Source records:
☆ ☆ ☆ ☆ ☆

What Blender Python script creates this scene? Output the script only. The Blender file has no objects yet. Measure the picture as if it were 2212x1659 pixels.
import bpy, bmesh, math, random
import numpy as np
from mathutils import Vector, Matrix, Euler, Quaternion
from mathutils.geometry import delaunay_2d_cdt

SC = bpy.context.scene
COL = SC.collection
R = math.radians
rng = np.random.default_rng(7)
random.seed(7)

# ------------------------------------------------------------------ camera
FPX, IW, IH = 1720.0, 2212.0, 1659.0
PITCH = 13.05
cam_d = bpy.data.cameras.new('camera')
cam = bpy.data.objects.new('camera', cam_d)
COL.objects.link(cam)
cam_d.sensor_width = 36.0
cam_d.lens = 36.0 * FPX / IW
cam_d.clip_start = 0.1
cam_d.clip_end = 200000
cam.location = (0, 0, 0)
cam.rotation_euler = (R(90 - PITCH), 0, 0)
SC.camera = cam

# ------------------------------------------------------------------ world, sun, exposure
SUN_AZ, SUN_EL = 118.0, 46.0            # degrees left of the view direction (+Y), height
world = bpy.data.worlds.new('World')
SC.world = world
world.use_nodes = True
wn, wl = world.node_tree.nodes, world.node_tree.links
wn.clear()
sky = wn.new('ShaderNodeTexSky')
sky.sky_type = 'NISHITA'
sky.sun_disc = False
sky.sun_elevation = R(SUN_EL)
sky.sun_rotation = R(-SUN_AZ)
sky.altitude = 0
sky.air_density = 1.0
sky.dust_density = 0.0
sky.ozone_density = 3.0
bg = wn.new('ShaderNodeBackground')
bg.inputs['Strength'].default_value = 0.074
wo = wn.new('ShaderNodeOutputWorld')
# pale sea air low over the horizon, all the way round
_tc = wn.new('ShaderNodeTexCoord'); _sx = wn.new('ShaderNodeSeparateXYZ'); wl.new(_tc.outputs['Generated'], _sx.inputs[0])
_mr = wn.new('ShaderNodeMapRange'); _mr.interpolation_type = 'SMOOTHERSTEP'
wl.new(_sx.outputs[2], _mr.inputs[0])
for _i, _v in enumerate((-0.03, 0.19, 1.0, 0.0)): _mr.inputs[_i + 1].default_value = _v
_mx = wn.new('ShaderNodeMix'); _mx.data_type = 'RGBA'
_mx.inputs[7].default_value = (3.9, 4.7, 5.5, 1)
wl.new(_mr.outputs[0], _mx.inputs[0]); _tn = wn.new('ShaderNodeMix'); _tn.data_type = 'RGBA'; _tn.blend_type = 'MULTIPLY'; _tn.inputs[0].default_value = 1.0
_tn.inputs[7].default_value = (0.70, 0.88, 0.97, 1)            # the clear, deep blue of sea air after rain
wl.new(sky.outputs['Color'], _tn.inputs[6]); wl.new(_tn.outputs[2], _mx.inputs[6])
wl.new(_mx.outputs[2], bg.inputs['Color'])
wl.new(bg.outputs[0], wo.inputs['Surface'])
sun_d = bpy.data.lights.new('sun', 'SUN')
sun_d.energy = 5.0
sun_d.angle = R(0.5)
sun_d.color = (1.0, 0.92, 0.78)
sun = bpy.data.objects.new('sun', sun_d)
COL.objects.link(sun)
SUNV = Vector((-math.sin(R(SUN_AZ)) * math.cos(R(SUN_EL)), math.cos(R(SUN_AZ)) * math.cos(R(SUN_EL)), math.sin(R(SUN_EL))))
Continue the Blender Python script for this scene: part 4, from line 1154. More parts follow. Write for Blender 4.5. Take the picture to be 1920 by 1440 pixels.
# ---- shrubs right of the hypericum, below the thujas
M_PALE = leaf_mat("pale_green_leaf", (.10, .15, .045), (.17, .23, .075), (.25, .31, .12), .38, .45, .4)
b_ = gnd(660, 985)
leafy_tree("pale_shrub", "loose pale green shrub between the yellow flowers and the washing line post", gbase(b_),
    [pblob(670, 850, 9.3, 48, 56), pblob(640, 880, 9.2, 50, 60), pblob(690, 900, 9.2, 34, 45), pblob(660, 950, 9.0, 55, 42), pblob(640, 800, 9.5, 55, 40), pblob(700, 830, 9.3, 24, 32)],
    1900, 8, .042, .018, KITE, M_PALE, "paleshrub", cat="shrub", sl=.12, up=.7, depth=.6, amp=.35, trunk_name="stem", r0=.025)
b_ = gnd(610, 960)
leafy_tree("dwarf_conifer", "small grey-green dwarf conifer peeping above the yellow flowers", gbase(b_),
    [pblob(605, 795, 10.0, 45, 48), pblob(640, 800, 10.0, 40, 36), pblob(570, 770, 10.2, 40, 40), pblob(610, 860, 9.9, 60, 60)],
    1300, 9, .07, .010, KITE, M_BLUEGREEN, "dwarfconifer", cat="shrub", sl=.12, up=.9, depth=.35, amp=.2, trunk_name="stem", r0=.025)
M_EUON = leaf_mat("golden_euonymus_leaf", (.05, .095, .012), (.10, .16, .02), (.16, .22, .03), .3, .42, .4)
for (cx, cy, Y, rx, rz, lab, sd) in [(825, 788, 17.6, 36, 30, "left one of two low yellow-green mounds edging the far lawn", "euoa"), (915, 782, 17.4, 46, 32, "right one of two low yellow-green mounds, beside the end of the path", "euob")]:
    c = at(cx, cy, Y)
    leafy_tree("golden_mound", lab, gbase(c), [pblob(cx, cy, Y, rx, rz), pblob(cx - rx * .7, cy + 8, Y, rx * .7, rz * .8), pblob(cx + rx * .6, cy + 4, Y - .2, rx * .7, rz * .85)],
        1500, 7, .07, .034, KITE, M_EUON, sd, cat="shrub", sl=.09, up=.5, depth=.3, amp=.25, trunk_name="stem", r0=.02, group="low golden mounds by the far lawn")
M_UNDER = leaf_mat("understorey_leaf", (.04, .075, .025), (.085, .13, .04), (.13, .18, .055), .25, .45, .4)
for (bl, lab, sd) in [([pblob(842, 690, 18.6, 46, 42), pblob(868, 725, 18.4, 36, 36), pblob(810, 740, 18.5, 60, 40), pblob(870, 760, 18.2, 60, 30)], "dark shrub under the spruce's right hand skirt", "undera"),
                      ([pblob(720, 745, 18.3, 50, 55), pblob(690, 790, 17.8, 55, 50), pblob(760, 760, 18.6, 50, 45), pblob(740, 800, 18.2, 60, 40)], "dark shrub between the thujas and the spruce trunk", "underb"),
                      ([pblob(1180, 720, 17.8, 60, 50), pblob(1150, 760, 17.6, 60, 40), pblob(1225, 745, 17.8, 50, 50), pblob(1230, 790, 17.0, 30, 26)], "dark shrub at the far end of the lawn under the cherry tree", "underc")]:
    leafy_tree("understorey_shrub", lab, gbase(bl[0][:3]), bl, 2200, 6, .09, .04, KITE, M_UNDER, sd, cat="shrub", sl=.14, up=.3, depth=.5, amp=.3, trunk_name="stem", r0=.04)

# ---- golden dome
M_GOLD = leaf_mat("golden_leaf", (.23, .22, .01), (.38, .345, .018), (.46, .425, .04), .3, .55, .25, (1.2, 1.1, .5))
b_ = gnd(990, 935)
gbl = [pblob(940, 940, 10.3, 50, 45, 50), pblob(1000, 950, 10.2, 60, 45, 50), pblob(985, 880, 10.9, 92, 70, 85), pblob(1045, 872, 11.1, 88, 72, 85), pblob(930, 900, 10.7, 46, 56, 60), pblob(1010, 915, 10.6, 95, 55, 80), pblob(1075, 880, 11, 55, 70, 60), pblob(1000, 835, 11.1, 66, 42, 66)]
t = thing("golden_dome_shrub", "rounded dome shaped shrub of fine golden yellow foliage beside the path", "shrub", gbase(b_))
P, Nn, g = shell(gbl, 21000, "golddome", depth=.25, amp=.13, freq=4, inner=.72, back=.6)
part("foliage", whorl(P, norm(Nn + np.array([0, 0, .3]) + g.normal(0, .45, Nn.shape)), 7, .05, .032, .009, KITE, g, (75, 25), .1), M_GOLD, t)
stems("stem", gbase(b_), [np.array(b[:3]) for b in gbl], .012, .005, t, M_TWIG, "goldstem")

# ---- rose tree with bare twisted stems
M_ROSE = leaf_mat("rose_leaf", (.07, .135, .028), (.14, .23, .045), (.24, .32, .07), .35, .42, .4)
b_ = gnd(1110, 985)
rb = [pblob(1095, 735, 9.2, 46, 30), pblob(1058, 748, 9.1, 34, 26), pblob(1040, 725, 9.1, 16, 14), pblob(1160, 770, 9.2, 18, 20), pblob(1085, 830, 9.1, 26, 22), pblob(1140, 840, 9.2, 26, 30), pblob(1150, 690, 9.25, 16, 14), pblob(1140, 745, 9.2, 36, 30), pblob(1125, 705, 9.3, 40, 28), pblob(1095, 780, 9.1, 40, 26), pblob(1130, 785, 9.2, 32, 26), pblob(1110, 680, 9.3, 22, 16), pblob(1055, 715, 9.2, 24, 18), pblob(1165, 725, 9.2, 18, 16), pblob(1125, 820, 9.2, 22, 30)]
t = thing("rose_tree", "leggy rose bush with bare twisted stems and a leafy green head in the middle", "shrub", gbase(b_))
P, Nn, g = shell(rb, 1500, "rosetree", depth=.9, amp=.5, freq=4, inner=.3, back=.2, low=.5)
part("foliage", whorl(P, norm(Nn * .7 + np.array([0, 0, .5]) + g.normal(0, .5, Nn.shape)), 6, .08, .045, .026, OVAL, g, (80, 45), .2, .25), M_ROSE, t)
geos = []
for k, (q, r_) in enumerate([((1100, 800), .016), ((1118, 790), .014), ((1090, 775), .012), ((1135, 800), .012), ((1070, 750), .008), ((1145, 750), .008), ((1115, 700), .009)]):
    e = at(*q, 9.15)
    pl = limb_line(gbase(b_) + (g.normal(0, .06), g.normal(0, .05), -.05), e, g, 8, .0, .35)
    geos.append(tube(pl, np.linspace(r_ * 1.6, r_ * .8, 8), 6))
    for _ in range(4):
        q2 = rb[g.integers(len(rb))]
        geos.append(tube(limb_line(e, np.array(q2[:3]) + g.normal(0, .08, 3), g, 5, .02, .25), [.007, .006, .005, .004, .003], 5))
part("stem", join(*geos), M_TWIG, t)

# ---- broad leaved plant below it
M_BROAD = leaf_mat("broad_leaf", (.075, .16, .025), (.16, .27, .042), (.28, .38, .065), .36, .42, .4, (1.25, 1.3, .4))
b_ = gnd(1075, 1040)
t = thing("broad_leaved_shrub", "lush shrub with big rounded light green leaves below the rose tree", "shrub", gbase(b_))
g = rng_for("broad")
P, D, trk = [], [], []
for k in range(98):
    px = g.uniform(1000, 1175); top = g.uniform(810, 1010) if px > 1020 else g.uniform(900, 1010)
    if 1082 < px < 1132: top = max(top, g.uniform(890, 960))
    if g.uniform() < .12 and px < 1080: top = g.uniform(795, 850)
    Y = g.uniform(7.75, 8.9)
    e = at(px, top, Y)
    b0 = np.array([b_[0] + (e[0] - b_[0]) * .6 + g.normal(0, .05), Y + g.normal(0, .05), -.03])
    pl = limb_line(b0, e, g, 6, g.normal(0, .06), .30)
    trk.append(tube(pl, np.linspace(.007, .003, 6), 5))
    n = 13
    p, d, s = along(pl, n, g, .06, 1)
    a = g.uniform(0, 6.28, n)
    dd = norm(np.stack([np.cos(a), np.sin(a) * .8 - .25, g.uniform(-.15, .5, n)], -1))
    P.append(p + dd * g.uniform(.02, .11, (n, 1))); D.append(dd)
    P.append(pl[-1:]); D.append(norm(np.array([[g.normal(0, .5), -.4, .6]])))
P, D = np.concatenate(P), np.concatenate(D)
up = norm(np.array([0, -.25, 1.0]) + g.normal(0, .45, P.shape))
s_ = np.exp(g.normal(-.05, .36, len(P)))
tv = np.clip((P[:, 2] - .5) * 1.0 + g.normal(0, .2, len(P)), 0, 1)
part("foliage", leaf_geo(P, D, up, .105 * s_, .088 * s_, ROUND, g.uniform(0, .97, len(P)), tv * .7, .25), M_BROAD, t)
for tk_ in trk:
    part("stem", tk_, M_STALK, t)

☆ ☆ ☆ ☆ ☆

Task instructions
Repeat the lines from the first one in the records through the line containing "SC.camera = cam", exactly as written, and nothing else.

Reply to the task
What Blender Python script creates this scene? Output the script only. The Blender file has no objects yet. Measure the picture as if it were 2212x1659 pixels.
import bpy, bmesh, math, random
import numpy as np
from mathutils import Vector, Matrix, Euler, Quaternion
from mathutils.geometry import delaunay_2d_cdt

SC = bpy.context.scene
COL = SC.collection
R = math.radians
rng = np.random.default_rng(7)
random.seed(7)

# ------------------------------------------------------------------ camera
FPX, IW, IH = 1720.0, 2212.0, 1659.0
PITCH = 13.05
cam_d = bpy.data.cameras.new('camera')
cam = bpy.data.objects.new('camera', cam_d)
COL.objects.link(cam)
cam_d.sensor_width = 36.0
cam_d.lens = 36.0 * FPX / IW
cam_d.clip_start = 0.1
cam_d.clip_end = 200000
cam.location = (0, 0, 0)
cam.rotation_euler = (R(90 - PITCH), 0, 0)
SC.camera = cam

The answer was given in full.